We believe 19 years is a significant sentence, and would be appropriate under the sentencing law as set forth in 18 U.S.C. § 3553(a). We will present this resolution to the Court, and the Court will determine whether to accept this proposed agreement.”

Update on December 09, 2021:

The change of plea in this matter has been rescheduled to December 20, 2021 at 11:00 a.m.   Zoom information for this hearing will be available 24 hours prior to the hearing and will be sent to the victims.

While the Defendant is currently scheduled for a Change of Plea, all requested opinions received from the victims in this matter are being considered.  These letters and emails are being carefully read. A Magistrate Judge will handle the plea hearing, but the final determination as to whether or not the plea is accepted is up to the District Court Judge, who will make that determination at a later hearing.

Update on December 01, 2021:

The United States is considering a plea agreement with Gaylen Rust.  This letter outlines the terms of the contemplated plea agreement and seeks your input if you are a victim in this matter. 

Under the terms of the proposed plea agreement, Mr. Rust would plead guilty to Counts 1, 2, and 4 of the indictment and admit to facts sufficient to support those counts.  In exchange, Mr. Rust’s sentence would be 228 months (which is 19 years) in federal prison.  He would also agree to restitution in the amount of $153,073,328.32 and a forfeiture money judgment in the same amount.  

This agreement would be made pursuant to Rule 11(c)(1)(C) of the Federal Rules of Criminal Procedure, which means that if the Court does not believe the proposed sentence of 228 months is appropriate, it can reject the agreement, and Mr. Rust would be allowed to withdraw his plea.  In the event that happens, the parties can either reach a different plea agreement or proceed to trial.

The proposed sentence of 19 years is significant, and would ensure a lengthy period of incarceration for Mr.
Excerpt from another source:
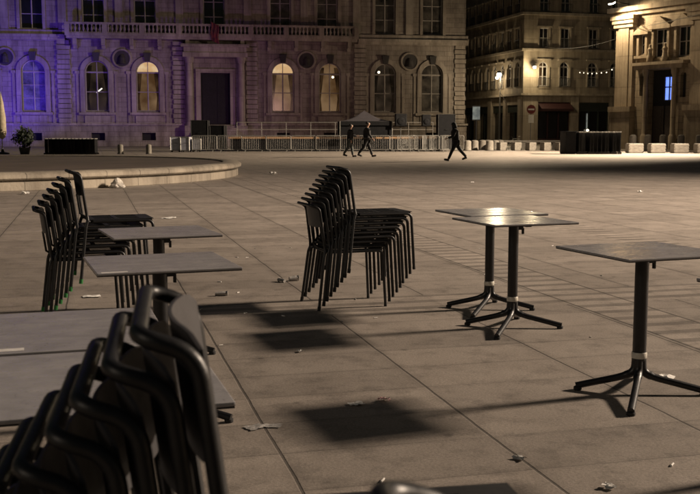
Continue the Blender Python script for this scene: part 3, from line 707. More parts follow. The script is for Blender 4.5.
# ------------------------------------------------------------------ bistro chair
def make_chair():
    t = thing('bistro_chair', 'dark steel chair', 'chair')
    r = .0111
    for k in (-1, 1):
        pts = fillet([(0, k * .232, .008), (.048, k * .208, .40), (.062, k * .200, .437)], .05)
        lo = MB().tube(pts, r, 10).build('leg', M['steel'], t, smooth=True)
        MB().tube([(-.0012, k * .2326, 0), (.0030, k * .2306, .032)], r + .0022, 10).build('foot_cap', M['green'], lo, smooth=True)
    for k in (-1, 1):
        pts = fillet([(.538, k * .196, .008), (.516, k * .186, .428), (.10, k * .188, .428)], .045, 7)
        lo = MB().tube(pts, .0110, 10).build('leg', M['steel'], t, smooth=True)
        MB().tube([(.5384, k * .1962, 0), (.5375, k * .1957, .02)], .0122, 10).build('foot_cap', M['rubber'], lo, smooth=True)
    half = [(.062, -.200, .437), (.058, -.190, .475), (.022, -.180, .757), (-.046, -.172, .778)]
    pts = half + [(x, -y, z) for x, y, z in half[::-1]]
    MB().tube(fillet(pts, [.04, .04, .046, .030, .030, .046, .04, .04], 8), r, 12).build('back_frame', M['steel'], t, smooth=True)
    # curved back plate hung between the uprights
    a = MB(); nu, nv = 14, 7; th = .005
    def P(i, j, o):
        u = -1 + 2 * i / nu; vv = j / nv
        z0 = .61; z1 = .778
        e = .018 * max(0, abs(u) - .82) / .18
        z = z0 + e + (z1 - z0 - 2 * e) * vv
        x = .060 - .038 * (z - .475) / .295 - .034 * (1 - u * u) + o
        return (x, u * .170, z)
    for i in range(nu):
        for j in range(nv):
            for o in (0, th): a.poly([P(i, j, o), P(i + 1, j, o), P(i + 1, j + 1, o), P(i, j + 1, o)])
    for i in range(nu):
        for j in (0, nv): a.poly([P(i, j, 0), P(i + 1, j, 0), P(i + 1, j, th), P(i, j, th)])
    for j in range(nv):
        for i in (0, nu): a.poly([P(i, j, 0), P(i, j + 1, 0), P(i, j + 1, th), P(i, j, th)])
    a.build('backrest', M['back'], t, smooth=True)
    a = MB()
    a.tube([(.088, 0, .437), (.030, 0, .475), (.012, 0, .615)], .008, 6); a.build('back_rod', M['steel'], t, smooth=True)
    # seat plate with two rows of slots
    a = MB(); xs = [.072, .115, .255, .285, .43, .50, .522]; ys = [-.186, -.150, -.095, -.075, -.02, .02, .075, .095, .150, .186]
    holes_x = (1, 3); holes_y = (1, 3, 5, 7); z1, z0 = .4435, .439
    nx, ny = len(xs) - 1, len(ys) - 1
    def hole(i, j): return i in holes_x and j in holes_y
    for i in range(nx):
        for j in range(ny):
            if hole(i, j): continue
            for z in (z0, z1):
                dz = -.014 if False else 0
                a.poly([(xs[i], ys[j], z), (xs[i + 1], ys[j], z), (xs[i + 1], ys[j + 1], z), (xs[i], ys[j + 1], z)])
            for di, dj, e0, e1 in ((-1, 0, (i, j), (i, j + 1)), (1, 0, (i + 1, j), (i + 1, j + 1)), (0, -1, (i, j), (i + 1, j)), (0, 1, (i, j + 1), (i + 1, j + 1))):
                ii, jj = i + di, j + dj
                if not (0 <= ii < nx and 0 <= jj < ny) or hole(ii, jj):
                    A, B = (xs[e0[0]], ys[e0[1]]), (xs[e1[0]], ys[e1[1]])
                    a.poly([(*A, z0), (*B, z0), (*B, z1), (*A, z1)])
    for q_ in (-1, 1): a.span((.09, q_ * .1765 - .0015, .4175), (.512, q_ * .1765 + .0015, .4385))
    a.span((.0895, -.175, .418), (.0925, .175, .4385)); a.span((.511, -.175, .4178), (.514, .175, .4385))
    a.build('seat', M['seat'], t)
    a = MB(); a.tube([(.065, -.196, .430), (.082, -.18, .428), (.082, .18, .428), (.065, .196, .430)], .009, 8); a.tube([(.50, -.184, .428), (.50, .184, .428)], .009, 8)
    a.build_each('seat_frame', M['steel'], t, smooth=True)
    return t

chair = make_chair(); used = False
def stack(xy, rz, n, where, group, dx=.0285, dz=.034, top=(0, 0, 0)):
    global used
    c, s = math.cos(rz), math.sin(rz)
    for k in range(n):
        ex = dx * k + (top[0] if k == n - 1 else 0); ez = dz * k + (top[1] if k == n - 1 else 0)
        jx, jr = random.uniform(-.004, .004), random.uniform(-.012, .012)
        if k == 0: lab = f'bottom dark steel chair {where}'
        elif k == n - 1: lab = f'topmost dark steel chair {where}'
        else: lab = f'dark steel chair, {ORD[k]} from bottom {where}'
        o_ = place(chair, not used, (xy[0] + c * (ex + jx), xy[1] + s * (ex + jx), ez + .0005), rz + jr + (top[2] if k == n - 1 else 0), lab, group)
        used = True
        if group != 'chairs stacked at the left':
            for lg in o_.children:
                for fc in lg.children:
                    if fc.name.startswith('foot_cap'): fc.material_slots[0].link = 'OBJECT'; fc.material_slots[0].material = M['rubber']
stack((-2.19, 7.06), R(19), 7, 'of the stack behind the left grey tables', 'chairs stacked at the left', dx=.036, dz=.042, top=(.025, .008, R(1)))
stack((-.30, 7.51), R(19), 9, 'of the stack in the middle of the square', 'chairs stacked in the middle')
stack((-.229 - .0335 * 8 * .984, 1.300 - .0335 * 8 * .178), R(10.2), 9, 'of the large close stack at the lower left', 'chairs stacked closest to the camera', dx=.0335, dz=.0380)
stack((-.132, .510), R(10), 9, 'of the stack cut off by the bottom edge', 'chairs stacked below the bottom edge', dz=.0343)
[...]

Rust. (Unlike the state system, the federal system does not allow for parole).

Request for Input
If you want to inform the United States Attorney’s Office of your views regarding the proposed plea agreement, or any other aspect of the case, please send an email to: before December 9, 2021.

  • The trial for Gaylen Dean Rust and Joshua Daniel Rust is now scheduled to begin 4/11/2022 at 8:30 AM.

  • Denise Rust pleaded guilty to money laundering on July 2, 2020. She was sentenced to 18 months in prison on Sept. 10, 2020.  When she finishes her prison sentence (there is no parole in the federal criminal justice system), she will be on supervised release for 36 months. She was ordered to pay $1,774,356.93 in restitution.